Strife: To just stay that humble and grateful, isn’t that hard sometimes?
Travis: Nick and I, this isn’t our first band, you. Life is long and a career span in music is very short. So the fact that we’re able to be here right now, 34 years old, it’s rare, man. There’s so many people that we came up with, touring and stuff, that are out in the real world, not doing music because they had to what society would call grow up. The fact that we get to keep doing this, we’re so incredibly lucky. It’s insane. So I don’t want to fuck this up, you know, we’ll fucking work harder than everybody else. And I think that’s why we’ve been able to have a lot of success for a relatively new band. And I don’t feel like we’re successful. I think we’ve done some cool things, but I want to do more. That’s what motivates us. We just want to fucking help people. People have a connection with the music. We want to break the mold.
Strife: We got a lightning round now. The first one would be: favorite song to play live?
Nick: I’ll go with Jessica.
Travis: I think on this tour it’s a new song, this is the first time that we’ve been playing it. But Brittany is really fun. Jessica and Brittany.
Strife: What band do you listen to most right now in your spare time?

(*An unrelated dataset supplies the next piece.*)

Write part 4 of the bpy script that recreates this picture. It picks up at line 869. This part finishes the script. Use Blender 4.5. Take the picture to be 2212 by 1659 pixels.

Which one is being most played?
Nick: Pierce The Veil. New album.
Travis: Uh, I’m going to go with Drain. They’re a hardcore band from California. They’re about to put out a new record, but I’ve been listening to the first one. It’s called California Curse. It came out in 2020. Army of One’s a really good feel. The whole album is great.
Strife: Artists you’d like to collaborate with as girlfriends?
Travis: Yungblud, I think would be super sick. Yeah, it’d be cool to collaborate with Dom. That’d be awesome.
Nick: I want to do a collaboration with Tame Impala.
Strife: What’s your favorite ice cream flavor?
Travis: Coffee for me.
Nick: Cookies and cream. That’s mine for sure.